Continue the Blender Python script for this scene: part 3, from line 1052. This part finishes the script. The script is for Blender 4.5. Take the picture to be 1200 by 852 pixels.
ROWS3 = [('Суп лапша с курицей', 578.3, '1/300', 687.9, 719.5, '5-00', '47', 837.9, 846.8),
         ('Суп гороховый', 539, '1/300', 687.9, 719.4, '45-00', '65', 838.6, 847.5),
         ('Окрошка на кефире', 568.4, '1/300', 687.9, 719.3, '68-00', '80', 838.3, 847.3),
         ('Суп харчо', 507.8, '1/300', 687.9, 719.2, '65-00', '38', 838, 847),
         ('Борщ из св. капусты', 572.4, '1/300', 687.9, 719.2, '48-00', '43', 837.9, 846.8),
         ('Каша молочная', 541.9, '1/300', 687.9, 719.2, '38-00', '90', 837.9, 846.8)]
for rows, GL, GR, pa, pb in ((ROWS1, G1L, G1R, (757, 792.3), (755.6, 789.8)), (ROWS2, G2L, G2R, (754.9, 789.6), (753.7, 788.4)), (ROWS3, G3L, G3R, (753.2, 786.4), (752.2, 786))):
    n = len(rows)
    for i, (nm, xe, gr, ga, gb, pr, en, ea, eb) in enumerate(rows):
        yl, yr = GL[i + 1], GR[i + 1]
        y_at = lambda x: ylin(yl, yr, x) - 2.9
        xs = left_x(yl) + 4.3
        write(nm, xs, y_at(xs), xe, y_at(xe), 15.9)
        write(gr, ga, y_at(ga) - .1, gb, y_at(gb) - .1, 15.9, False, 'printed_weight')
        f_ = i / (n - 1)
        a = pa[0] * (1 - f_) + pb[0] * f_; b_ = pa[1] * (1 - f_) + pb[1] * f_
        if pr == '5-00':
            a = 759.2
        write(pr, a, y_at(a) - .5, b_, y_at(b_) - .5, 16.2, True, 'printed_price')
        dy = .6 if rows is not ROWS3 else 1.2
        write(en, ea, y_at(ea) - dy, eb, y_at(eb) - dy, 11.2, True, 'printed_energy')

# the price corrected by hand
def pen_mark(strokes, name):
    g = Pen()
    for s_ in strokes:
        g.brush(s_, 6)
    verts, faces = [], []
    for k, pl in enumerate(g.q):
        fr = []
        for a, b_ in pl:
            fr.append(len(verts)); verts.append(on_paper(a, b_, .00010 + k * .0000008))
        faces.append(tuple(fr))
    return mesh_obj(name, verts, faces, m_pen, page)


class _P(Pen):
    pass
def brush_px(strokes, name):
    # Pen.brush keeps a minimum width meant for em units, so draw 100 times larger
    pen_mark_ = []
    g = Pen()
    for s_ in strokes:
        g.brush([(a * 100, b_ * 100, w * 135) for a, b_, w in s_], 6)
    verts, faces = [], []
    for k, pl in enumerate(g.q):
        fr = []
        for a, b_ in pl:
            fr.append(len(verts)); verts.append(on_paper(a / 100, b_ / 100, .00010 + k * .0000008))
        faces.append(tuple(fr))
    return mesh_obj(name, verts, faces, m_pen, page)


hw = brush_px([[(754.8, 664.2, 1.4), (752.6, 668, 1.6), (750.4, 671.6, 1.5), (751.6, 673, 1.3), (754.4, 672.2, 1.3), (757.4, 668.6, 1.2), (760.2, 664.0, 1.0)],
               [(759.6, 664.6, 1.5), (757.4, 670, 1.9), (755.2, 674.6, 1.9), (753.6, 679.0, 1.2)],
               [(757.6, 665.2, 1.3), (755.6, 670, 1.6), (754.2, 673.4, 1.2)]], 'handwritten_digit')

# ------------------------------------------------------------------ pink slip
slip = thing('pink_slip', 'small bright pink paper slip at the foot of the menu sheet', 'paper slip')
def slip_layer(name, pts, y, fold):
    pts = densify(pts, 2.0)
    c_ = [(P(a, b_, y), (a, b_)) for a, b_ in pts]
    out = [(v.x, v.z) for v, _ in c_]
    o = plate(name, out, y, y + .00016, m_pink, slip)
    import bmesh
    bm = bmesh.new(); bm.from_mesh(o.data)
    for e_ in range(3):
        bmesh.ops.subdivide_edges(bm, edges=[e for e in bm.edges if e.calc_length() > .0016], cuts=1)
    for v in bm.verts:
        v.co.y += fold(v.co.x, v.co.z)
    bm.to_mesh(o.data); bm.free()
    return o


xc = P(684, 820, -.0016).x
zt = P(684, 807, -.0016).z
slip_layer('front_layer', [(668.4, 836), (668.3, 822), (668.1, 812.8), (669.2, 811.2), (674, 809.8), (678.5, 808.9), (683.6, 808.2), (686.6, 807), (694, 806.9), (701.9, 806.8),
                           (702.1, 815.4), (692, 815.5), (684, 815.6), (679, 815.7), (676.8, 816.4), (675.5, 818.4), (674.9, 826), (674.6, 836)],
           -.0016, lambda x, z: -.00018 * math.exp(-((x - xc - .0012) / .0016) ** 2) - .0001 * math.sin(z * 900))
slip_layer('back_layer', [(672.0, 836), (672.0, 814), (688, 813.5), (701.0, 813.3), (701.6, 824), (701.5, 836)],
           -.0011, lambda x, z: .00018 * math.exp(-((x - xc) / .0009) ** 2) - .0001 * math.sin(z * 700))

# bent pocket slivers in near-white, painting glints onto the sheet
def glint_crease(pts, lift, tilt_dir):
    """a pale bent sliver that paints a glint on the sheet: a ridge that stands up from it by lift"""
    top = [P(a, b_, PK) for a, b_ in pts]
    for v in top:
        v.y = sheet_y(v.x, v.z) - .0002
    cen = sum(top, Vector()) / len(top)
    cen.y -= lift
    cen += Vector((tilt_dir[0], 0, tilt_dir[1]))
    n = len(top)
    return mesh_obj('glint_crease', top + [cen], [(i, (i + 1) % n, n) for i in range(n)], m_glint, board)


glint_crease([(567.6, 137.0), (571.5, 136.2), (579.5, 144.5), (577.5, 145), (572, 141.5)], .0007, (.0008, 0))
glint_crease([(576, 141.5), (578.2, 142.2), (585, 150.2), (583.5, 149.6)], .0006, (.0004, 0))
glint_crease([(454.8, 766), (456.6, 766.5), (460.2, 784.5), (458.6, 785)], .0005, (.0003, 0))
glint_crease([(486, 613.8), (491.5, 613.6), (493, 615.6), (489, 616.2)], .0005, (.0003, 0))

● **WRITTEN EXERCISE**
Return the whole listing exactly, with every line included.

● **EXPECTED ANSWER**
Continue the Blender Python script for this scene: part 3, from line 1052. This part finishes the script. The script is for Blender 4.5. Take the picture to be 1200 by 852 pixels.
ROWS3 = [('Суп лапша с курицей', 578.3, '1/300', 687.9, 719.5, '5-00', '47', 837.9, 846.8),
         ('Суп гороховый', 539, '1/300', 687.9, 719.4, '45-00', '65', 838.6, 847.5),
         ('Окрошка на кефире', 568.4, '1/300', 687.9, 719.3, '68-00', '80', 838.3, 847.3),
         ('Суп харчо', 507.8, '1/300', 687.9, 719.2, '65-00', '38', 838, 847),
         ('Борщ из св. капусты', 572.4, '1/300', 687.9, 719.2, '48-00', '43', 837.9, 846.8),
         ('Каша молочная', 541.9, '1/300', 687.9, 719.2, '38-00', '90', 837.9, 846.8)]
for rows, GL, GR, pa, pb in ((ROWS1, G1L, G1R, (757, 792.3), (755.6, 789.8)), (ROWS2, G2L, G2R, (754.9, 789.6), (753.7, 788.4)), (ROWS3, G3L, G3R, (753.2, 786.4), (752.2, 786))):
    n = len(rows)
    for i, (nm, xe, gr, ga, gb, pr, en, ea, eb) in enumerate(rows):
        yl, yr = GL[i + 1], GR[i + 1]
        y_at = lambda x: ylin(yl, yr, x) - 2.9
        xs = left_x(yl) + 4.3
        write(nm, xs, y_at(xs), xe, y_at(xe), 15.9)
        write(gr, ga, y_at(ga) - .1, gb, y_at(gb) - .1, 15.9, False, 'printed_weight')
        f_ = i / (n - 1)
        a = pa[0] * (1 - f_) + pb[0] * f_; b_ = pa[1] * (1 - f_) + pb[1] * f_
        if pr == '5-00':
            a = 759.2
        write(pr, a, y_at(a) - .5, b_, y_at(b_) - .5, 16.2, True, 'printed_price')
        dy = .6 if rows is not ROWS3 else 1.2
        write(en, ea, y_at(ea) - dy, eb, y_at(eb) - dy, 11.2, True, 'printed_energy')

# the price corrected by hand
def pen_mark(strokes, name):
    g = Pen()
    for s_ in strokes:
        g.brush(s_, 6)
    verts, faces = [], []
    for k, pl in enumerate(g.q):
        fr = []
        for a, b_ in pl:
            fr.append(len(verts)); verts.append(on_paper(a, b_, .00010 + k * .0000008))
        faces.append(tuple(fr))
    return mesh_obj(name, verts, faces, m_pen, page)


class _P(Pen):
    pass
def brush_px(strokes, name):
    # Pen.brush keeps a minimum width meant for em units, so draw 100 times larger
    pen_mark_ = []
    g = Pen()
    for s_ in strokes:
        g.brush([(a * 100, b_ * 100, w * 135) for a, b_, w in s_], 6)
    verts, faces = [], []
    for k, pl in enumerate(g.q):
        fr = []
        for a, b_ in pl:
            fr.append(len(verts)); verts.append(on_paper(a / 100, b_ / 100, .00010 + k * .0000008))
        faces.append(tuple(fr))
    return mesh_obj(name, verts, faces, m_pen, page)


hw = brush_px([[(754.8, 664.2, 1.4), (752.6, 668, 1.6), (750.4, 671.6, 1.5), (751.6, 673, 1.3), (754.4, 672.2, 1.3), (757.4, 668.6, 1.2), (760.2, 664.0, 1.0)],
               [(759.6, 664.6, 1.5), (757.4, 670, 1.9), (755.2, 674.6, 1.9), (753.6, 679.0, 1.2)],
               [(757.6, 665.2, 1.3), (755.6, 670, 1.6), (754.2, 673.4, 1.2)]], 'handwritten_digit')

# ------------------------------------------------------------------ pink slip
slip = thing('pink_slip', 'small bright pink paper slip at the foot of the menu sheet', 'paper slip')
def slip_layer(name, pts, y, fold):
    pts = densify(pts, 2.0)
    c_ = [(P(a, b_, y), (a, b_)) for a, b_ in pts]
    out = [(v.x, v.z) for v, _ in c_]
    o = plate(name, out, y, y + .00016, m_pink, slip)
    import bmesh
    bm = bmesh.new(); bm.from_mesh(o.data)
    for e_ in range(3):
        bmesh.ops.subdivide_edges(bm, edges=[e for e in bm.edges if e.calc_length() > .0016], cuts=1)
    for v in bm.verts:
        v.co.y += fold(v.co.x, v.co.z)
    bm.to_mesh(o.data); bm.free()
    return o


xc = P(684, 820, -.0016).x
zt = P(684, 807, -.0016).z
slip_layer('front_layer', [(668.4, 836), (668.3, 822), (668.1, 812.8), (669.2, 811.2), (674, 809.8), (678.5, 808.9), (683.6, 808.2), (686.6, 807), (694, 806.9), (701.9, 806.8),
                           (702.1, 815.4), (692, 815.5), (684, 815.6), (679, 815.7), (676.8, 816.4), (675.5, 818.4), (674.9, 826), (674.6, 836)],
           -.0016, lambda x, z: -.00018 * math.exp(-((x - xc - .0012) / .0016) ** 2) - .0001 * math.sin(z * 900))
slip_layer('back_layer', [(672.0, 836), (672.0, 814), (688, 813.5), (701.0, 813.3), (701.6, 824), (701.5, 836)],
           -.0011, lambda x, z: .00018 * math.exp(-((x - xc) / .0009) ** 2) - .0001 * math.sin(z * 700))

# bent pocket slivers in near-white, painting glints onto the sheet
def glint_crease(pts, lift, tilt_dir):
    """a pale bent sliver that paints a glint on the sheet: a ridge that stands up from it by lift"""
    top = [P(a, b_, PK) for a, b_ in pts]
    for v in top:
        v.y = sheet_y(v.x, v.z) - .0002
    cen = sum(top, Vector()) / len(top)
    cen.y -= lift
    cen += Vector((tilt_dir[0], 0, tilt_dir[1]))
    n = len(top)
    return mesh_obj('glint_crease', top + [cen], [(i, (i + 1) % n, n) for i in range(n)], m_glint, board)


glint_crease([(567.6, 137.0), (571.5, 136.2), (579.5, 144.5), (577.5, 145), (572, 141.5)], .0007, (.0008, 0))
glint_crease([(576, 141.5), (578.2, 142.2), (585, 150.2), (583.5, 149.6)], .0006, (.0004, 0))
glint_crease([(454.8, 766), (456.6, 766.5), (460.2, 784.5), (458.6, 785)], .0005, (.0003, 0))
glint_crease([(486, 613.8), (491.5, 613.6), (493, 615.6), (489, 616.2)], .0005, (.0003, 0))